▶ [What is needed]: Emit the exact text of every line from the line with "What Blender Python" to the line with "PI = math.pi", both ends included. No other output is expected.

▶ [Entries shown]:
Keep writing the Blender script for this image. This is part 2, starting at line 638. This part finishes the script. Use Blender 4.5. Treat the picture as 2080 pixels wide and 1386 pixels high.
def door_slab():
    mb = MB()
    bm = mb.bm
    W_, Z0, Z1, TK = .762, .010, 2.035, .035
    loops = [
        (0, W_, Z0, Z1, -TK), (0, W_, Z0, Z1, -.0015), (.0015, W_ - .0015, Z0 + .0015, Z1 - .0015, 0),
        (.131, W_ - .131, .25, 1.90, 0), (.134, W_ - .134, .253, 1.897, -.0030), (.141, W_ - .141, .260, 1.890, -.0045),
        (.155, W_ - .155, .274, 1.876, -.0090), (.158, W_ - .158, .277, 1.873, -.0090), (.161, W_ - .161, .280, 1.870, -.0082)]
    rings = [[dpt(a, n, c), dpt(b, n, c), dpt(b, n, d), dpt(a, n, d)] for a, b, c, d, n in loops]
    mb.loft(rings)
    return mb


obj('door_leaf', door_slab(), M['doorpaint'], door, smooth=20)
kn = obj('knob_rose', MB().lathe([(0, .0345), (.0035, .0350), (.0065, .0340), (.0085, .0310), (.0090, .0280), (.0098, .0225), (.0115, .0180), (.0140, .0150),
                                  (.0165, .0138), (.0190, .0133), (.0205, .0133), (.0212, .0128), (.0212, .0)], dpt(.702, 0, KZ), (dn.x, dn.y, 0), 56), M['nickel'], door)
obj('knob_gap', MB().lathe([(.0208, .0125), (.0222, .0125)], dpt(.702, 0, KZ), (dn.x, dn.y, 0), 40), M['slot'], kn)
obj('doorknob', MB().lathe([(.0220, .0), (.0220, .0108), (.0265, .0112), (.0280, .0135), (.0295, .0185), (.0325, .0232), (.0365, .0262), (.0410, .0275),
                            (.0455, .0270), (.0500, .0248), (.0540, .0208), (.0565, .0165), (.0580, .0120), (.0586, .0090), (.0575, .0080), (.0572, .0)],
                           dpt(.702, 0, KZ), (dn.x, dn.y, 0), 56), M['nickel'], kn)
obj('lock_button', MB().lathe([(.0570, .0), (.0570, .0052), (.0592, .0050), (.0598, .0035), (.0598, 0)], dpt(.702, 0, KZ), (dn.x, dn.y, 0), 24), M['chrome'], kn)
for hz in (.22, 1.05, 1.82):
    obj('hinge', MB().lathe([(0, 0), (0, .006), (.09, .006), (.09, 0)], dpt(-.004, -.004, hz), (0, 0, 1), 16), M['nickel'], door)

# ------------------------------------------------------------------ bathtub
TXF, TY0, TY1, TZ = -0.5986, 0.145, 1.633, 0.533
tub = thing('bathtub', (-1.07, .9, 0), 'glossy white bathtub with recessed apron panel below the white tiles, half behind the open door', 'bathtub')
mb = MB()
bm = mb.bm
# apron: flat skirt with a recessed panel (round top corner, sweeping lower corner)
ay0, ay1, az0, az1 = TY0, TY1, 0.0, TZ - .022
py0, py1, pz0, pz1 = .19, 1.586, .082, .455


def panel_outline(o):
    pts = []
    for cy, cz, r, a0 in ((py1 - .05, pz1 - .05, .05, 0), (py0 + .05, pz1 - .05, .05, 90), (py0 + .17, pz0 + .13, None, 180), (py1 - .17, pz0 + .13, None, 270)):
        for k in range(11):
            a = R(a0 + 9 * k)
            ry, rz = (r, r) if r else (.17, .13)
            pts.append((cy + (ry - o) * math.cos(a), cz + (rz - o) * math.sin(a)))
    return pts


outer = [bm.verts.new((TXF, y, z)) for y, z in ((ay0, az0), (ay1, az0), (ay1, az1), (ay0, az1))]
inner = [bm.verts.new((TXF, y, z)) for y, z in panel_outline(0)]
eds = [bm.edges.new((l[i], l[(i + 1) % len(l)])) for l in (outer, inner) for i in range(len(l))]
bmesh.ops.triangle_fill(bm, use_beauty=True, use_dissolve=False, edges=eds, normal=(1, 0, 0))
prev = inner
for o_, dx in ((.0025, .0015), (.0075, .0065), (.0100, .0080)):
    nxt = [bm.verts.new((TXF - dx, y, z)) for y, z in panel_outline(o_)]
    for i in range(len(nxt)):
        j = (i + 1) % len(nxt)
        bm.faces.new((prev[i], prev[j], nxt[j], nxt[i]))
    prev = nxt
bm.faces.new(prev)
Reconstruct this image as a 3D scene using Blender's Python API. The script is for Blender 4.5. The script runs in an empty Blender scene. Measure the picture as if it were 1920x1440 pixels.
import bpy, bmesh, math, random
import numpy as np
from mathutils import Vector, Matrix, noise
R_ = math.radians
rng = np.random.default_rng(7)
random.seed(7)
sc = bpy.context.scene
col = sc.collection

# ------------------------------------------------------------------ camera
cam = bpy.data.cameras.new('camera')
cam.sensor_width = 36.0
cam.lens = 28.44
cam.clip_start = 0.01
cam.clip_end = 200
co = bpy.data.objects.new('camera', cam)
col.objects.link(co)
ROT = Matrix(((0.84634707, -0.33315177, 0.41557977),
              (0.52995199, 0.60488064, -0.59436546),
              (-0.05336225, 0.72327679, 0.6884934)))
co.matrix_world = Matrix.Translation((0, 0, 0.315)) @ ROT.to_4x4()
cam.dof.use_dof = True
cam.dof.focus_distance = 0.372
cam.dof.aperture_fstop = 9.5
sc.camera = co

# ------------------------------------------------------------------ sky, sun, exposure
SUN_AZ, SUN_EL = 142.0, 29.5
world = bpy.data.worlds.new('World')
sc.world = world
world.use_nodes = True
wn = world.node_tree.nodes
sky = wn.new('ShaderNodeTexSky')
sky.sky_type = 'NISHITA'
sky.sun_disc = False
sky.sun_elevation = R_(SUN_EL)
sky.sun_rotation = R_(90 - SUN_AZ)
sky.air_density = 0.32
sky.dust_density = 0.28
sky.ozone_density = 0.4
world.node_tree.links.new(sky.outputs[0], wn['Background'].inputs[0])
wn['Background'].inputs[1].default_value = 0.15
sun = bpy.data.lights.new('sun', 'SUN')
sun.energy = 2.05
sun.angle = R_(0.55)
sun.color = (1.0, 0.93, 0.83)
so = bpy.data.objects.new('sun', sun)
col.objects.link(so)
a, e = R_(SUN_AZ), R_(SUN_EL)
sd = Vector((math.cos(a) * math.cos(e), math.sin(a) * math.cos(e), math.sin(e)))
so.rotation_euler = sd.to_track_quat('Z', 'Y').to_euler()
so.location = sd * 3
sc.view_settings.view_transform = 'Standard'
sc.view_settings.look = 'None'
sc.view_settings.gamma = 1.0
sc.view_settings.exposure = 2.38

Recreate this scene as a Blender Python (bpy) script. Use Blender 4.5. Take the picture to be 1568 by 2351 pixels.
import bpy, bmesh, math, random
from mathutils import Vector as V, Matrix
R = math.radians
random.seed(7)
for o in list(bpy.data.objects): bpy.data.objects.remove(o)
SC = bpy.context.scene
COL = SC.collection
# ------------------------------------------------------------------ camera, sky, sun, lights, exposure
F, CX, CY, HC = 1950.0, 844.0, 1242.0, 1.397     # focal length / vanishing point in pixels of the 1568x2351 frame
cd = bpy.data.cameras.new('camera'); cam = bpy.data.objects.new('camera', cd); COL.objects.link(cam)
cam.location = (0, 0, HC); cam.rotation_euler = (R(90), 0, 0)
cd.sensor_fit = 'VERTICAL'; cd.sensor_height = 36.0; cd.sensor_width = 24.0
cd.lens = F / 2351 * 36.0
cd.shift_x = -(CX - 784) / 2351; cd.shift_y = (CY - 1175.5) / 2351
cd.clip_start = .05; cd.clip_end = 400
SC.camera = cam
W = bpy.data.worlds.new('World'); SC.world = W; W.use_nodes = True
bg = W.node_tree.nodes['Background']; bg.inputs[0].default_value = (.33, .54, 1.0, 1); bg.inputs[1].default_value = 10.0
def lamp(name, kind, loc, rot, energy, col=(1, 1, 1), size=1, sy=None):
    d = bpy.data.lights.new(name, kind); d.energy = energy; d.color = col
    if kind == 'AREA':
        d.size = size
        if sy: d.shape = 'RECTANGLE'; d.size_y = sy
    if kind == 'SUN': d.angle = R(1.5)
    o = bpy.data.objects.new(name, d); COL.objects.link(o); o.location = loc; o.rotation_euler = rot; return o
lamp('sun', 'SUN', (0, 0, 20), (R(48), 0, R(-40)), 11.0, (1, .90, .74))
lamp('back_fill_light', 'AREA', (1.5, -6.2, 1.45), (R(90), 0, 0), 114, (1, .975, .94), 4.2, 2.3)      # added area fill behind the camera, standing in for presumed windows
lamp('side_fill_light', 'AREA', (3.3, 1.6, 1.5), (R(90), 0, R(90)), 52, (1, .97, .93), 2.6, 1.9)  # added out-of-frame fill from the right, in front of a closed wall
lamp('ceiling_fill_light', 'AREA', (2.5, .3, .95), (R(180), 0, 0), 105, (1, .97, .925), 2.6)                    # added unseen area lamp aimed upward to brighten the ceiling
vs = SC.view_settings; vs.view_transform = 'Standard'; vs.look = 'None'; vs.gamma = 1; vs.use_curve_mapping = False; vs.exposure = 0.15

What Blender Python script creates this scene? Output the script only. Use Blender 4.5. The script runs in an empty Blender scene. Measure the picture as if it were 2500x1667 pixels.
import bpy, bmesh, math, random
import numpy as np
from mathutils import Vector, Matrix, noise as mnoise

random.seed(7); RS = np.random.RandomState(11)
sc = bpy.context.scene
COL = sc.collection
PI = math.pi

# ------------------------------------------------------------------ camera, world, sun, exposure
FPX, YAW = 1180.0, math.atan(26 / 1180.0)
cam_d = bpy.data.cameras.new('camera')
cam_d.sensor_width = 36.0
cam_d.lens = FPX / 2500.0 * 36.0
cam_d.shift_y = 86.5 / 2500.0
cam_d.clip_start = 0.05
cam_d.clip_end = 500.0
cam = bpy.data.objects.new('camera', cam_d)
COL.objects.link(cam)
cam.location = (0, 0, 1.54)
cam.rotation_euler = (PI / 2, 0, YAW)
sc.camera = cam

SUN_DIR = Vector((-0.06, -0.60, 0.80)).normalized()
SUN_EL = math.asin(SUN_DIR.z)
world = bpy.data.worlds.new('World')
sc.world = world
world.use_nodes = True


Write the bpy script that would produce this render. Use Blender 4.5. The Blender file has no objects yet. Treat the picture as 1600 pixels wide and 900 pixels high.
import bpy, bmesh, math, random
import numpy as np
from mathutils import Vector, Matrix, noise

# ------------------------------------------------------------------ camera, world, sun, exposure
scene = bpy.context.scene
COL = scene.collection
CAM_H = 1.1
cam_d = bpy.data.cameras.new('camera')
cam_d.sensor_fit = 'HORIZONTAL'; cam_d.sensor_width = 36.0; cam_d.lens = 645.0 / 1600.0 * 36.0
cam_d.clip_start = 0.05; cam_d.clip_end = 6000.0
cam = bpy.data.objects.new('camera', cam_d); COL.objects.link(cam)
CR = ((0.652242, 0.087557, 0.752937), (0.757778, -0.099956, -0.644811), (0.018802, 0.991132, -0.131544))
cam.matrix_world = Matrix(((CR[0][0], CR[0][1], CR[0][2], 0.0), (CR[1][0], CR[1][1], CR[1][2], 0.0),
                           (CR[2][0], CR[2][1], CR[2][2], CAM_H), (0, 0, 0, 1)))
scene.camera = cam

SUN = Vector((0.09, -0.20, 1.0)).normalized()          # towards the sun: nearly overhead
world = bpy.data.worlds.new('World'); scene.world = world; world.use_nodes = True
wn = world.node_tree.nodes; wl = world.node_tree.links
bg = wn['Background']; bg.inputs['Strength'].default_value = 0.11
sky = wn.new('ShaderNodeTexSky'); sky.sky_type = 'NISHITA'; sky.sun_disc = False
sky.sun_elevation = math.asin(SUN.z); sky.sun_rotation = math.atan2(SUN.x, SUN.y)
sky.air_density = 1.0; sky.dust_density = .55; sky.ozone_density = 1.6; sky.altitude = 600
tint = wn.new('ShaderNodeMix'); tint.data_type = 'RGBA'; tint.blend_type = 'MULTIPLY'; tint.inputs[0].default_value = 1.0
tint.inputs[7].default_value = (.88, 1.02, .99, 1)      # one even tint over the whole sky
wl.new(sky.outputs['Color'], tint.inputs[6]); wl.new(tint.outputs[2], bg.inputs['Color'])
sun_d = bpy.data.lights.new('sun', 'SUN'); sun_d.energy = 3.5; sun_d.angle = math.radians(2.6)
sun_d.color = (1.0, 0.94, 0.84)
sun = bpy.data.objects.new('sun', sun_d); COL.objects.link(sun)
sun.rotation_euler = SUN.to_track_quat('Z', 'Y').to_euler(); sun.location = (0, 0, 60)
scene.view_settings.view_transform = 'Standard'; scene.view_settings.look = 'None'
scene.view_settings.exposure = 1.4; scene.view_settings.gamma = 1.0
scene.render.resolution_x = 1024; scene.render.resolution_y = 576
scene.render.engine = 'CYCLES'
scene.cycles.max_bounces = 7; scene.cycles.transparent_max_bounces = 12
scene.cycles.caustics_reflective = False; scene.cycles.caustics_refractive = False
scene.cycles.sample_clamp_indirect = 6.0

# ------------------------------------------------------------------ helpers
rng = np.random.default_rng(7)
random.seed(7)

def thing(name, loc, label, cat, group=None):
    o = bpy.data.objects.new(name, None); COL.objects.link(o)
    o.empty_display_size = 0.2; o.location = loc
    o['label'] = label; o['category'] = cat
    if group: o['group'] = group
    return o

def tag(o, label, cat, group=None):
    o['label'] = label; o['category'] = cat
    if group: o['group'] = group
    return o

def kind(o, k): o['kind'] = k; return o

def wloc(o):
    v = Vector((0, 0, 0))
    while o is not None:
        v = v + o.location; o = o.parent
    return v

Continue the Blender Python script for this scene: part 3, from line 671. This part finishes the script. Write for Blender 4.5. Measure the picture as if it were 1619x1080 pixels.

▶ [Task answer]:
What Blender Python script creates this scene? Output the script only. Use Blender 4.5. The script runs in an empty Blender scene. Measure the picture as if it were 2500x1667 pixels.
import bpy, bmesh, math, random
import numpy as np
from mathutils import Vector, Matrix, noise as mnoise

random.seed(7); RS = np.random.RandomState(11)
sc = bpy.context.scene
COL = sc.collection
PI = math.pi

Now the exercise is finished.